--- start of Record set ---

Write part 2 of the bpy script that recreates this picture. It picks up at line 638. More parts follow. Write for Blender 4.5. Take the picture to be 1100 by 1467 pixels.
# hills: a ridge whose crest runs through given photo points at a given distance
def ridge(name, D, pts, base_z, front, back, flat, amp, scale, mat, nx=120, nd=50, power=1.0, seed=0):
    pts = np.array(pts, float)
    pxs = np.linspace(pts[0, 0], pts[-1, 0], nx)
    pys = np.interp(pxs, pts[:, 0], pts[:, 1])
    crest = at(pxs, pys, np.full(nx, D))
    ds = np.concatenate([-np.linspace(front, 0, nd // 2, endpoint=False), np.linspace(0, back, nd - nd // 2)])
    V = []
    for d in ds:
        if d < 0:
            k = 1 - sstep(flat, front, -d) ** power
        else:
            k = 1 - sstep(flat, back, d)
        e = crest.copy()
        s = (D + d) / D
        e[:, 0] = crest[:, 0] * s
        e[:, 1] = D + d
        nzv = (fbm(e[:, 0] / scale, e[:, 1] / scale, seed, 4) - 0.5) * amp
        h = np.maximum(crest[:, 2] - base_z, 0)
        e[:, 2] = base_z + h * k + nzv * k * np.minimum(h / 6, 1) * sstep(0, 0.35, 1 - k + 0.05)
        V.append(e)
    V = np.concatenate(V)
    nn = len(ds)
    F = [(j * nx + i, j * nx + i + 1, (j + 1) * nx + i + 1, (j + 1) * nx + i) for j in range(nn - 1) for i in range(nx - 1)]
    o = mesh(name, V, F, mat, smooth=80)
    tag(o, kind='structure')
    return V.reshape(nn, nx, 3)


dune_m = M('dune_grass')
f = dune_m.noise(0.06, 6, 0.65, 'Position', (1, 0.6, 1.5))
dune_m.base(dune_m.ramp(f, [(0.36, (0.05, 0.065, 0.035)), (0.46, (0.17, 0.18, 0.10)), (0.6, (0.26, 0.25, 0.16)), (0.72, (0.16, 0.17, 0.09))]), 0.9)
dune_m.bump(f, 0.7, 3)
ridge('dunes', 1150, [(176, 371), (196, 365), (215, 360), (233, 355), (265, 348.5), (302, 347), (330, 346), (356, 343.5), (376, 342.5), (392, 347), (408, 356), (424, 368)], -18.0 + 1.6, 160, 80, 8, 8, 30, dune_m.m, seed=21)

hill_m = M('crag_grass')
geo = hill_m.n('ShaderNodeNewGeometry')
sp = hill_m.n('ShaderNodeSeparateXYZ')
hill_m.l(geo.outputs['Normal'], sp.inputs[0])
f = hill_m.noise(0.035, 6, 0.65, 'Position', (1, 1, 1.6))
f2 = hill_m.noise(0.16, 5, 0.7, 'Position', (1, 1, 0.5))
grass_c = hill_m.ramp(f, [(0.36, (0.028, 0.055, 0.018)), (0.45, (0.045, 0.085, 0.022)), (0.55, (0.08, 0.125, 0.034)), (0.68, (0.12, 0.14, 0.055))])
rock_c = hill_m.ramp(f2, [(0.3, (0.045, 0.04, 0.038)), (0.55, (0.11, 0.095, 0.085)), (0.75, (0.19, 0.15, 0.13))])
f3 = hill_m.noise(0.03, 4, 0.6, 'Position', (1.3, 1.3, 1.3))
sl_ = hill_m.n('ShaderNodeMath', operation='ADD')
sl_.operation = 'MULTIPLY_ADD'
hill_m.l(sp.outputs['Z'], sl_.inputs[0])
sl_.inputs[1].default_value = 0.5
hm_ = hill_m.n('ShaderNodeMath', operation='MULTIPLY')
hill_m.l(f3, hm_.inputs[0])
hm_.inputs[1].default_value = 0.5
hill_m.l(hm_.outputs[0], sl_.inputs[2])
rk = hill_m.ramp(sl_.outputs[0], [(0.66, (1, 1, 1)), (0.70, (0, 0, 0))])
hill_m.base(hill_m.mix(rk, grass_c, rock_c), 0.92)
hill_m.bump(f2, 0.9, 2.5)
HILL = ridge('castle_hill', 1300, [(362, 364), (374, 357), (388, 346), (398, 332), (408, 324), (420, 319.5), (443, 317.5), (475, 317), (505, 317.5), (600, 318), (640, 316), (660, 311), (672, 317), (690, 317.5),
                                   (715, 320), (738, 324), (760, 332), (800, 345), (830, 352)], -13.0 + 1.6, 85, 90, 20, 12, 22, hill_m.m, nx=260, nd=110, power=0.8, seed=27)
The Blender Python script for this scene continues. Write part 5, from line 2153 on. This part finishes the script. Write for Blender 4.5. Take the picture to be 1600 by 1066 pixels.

--- end of Record set ---

_Written request_. Write down every line of the data exactly as it appears above.

_Result_.
Write part 2 of the bpy script that recreates this picture. It picks up at line 638. More parts follow. Write for Blender 4.5. Take the picture to be 1100 by 1467 pixels.
# hills: a ridge whose crest runs through given photo points at a given distance
def ridge(name, D, pts, base_z, front, back, flat, amp, scale, mat, nx=120, nd=50, power=1.0, seed=0):
    pts = np.array(pts, float)
    pxs = np.linspace(pts[0, 0], pts[-1, 0], nx)
    pys = np.interp(pxs, pts[:, 0], pts[:, 1])
    crest = at(pxs, pys, np.full(nx, D))
    ds = np.concatenate([-np.linspace(front, 0, nd // 2, endpoint=False), np.linspace(0, back, nd - nd // 2)])
    V = []
    for d in ds:
        if d < 0:
            k = 1 - sstep(flat, front, -d) ** power
        else:
            k = 1 - sstep(flat, back, d)
        e = crest.copy()
        s = (D + d) / D
        e[:, 0] = crest[:, 0] * s
        e[:, 1] = D + d
        nzv = (fbm(e[:, 0] / scale, e[:, 1] / scale, seed, 4) - 0.5) * amp
        h = np.maximum(crest[:, 2] - base_z, 0)
        e[:, 2] = base_z + h * k + nzv * k * np.minimum(h / 6, 1) * sstep(0, 0.35, 1 - k + 0.05)
        V.append(e)
    V = np.concatenate(V)
    nn = len(ds)
    F = [(j * nx + i, j * nx + i + 1, (j + 1) * nx + i + 1, (j + 1) * nx + i) for j in range(nn - 1) for i in range(nx - 1)]
    o = mesh(name, V, F, mat, smooth=80)
    tag(o, kind='structure')
    return V.reshape(nn, nx, 3)


dune_m = M('dune_grass')
f = dune_m.noise(0.06, 6, 0.65, 'Position', (1, 0.6, 1.5))
dune_m.base(dune_m.ramp(f, [(0.36, (0.05, 0.065, 0.035)), (0.46, (0.17, 0.18, 0.10)), (0.6, (0.26, 0.25, 0.16)), (0.72, (0.16, 0.17, 0.09))]), 0.9)
dune_m.bump(f, 0.7, 3)
ridge('dunes', 1150, [(176, 371), (196, 365), (215, 360), (233, 355), (265, 348.5), (302, 347), (330, 346), (356, 343.5), (376, 342.5), (392, 347), (408, 356), (424, 368)], -18.0 + 1.6, 160, 80, 8, 8, 30, dune_m.m, seed=21)

hill_m = M('crag_grass')
geo = hill_m.n('ShaderNodeNewGeometry')
sp = hill_m.n('ShaderNodeSeparateXYZ')
hill_m.l(geo.outputs['Normal'], sp.inputs[0])
f = hill_m.noise(0.035, 6, 0.65, 'Position', (1, 1, 1.6))
f2 = hill_m.noise(0.16, 5, 0.7, 'Position', (1, 1, 0.5))
grass_c = hill_m.ramp(f, [(0.36, (0.028, 0.055, 0.018)), (0.45, (0.045, 0.085, 0.022)), (0.55, (0.08, 0.125, 0.034)), (0.68, (0.12, 0.14, 0.055))])
rock_c = hill_m.ramp(f2, [(0.3, (0.045, 0.04, 0.038)), (0.55, (0.11, 0.095, 0.085)), (0.75, (0.19, 0.15, 0.13))])
f3 = hill_m.noise(0.03, 4, 0.6, 'Position', (1.3, 1.3, 1.3))
sl_ = hill_m.n('ShaderNodeMath', operation='ADD')
sl_.operation = 'MULTIPLY_ADD'
hill_m.l(sp.outputs['Z'], sl_.inputs[0])
sl_.inputs[1].default_value = 0.5
hm_ = hill_m.n('ShaderNodeMath', operation='MULTIPLY')
hill_m.l(f3, hm_.inputs[0])
hm_.inputs[1].default_value = 0.5
hill_m.l(hm_.outputs[0], sl_.inputs[2])
rk = hill_m.ramp(sl_.outputs[0], [(0.66, (1, 1, 1)), (0.70, (0, 0, 0))])
hill_m.base(hill_m.mix(rk, grass_c, rock_c), 0.92)
hill_m.bump(f2, 0.9, 2.5)
HILL = ridge('castle_hill', 1300, [(362, 364), (374, 357), (388, 346), (398, 332), (408, 324), (420, 319.5), (443, 317.5), (475, 317), (505, 317.5), (600, 318), (640, 316), (660, 311), (672, 317), (690, 317.5),
                                   (715, 320), (738, 324), (760, 332), (800, 345), (830, 352)], -13.0 + 1.6, 85, 90, 20, 12, 22, hill_m.m, nx=260, nd=110, power=0.8, seed=27)
The Blender Python script for this scene continues. Write part 5, from line 2153 on. This part finishes the script. Write for Blender 4.5. Take the picture to be 1600 by 1066 pixels.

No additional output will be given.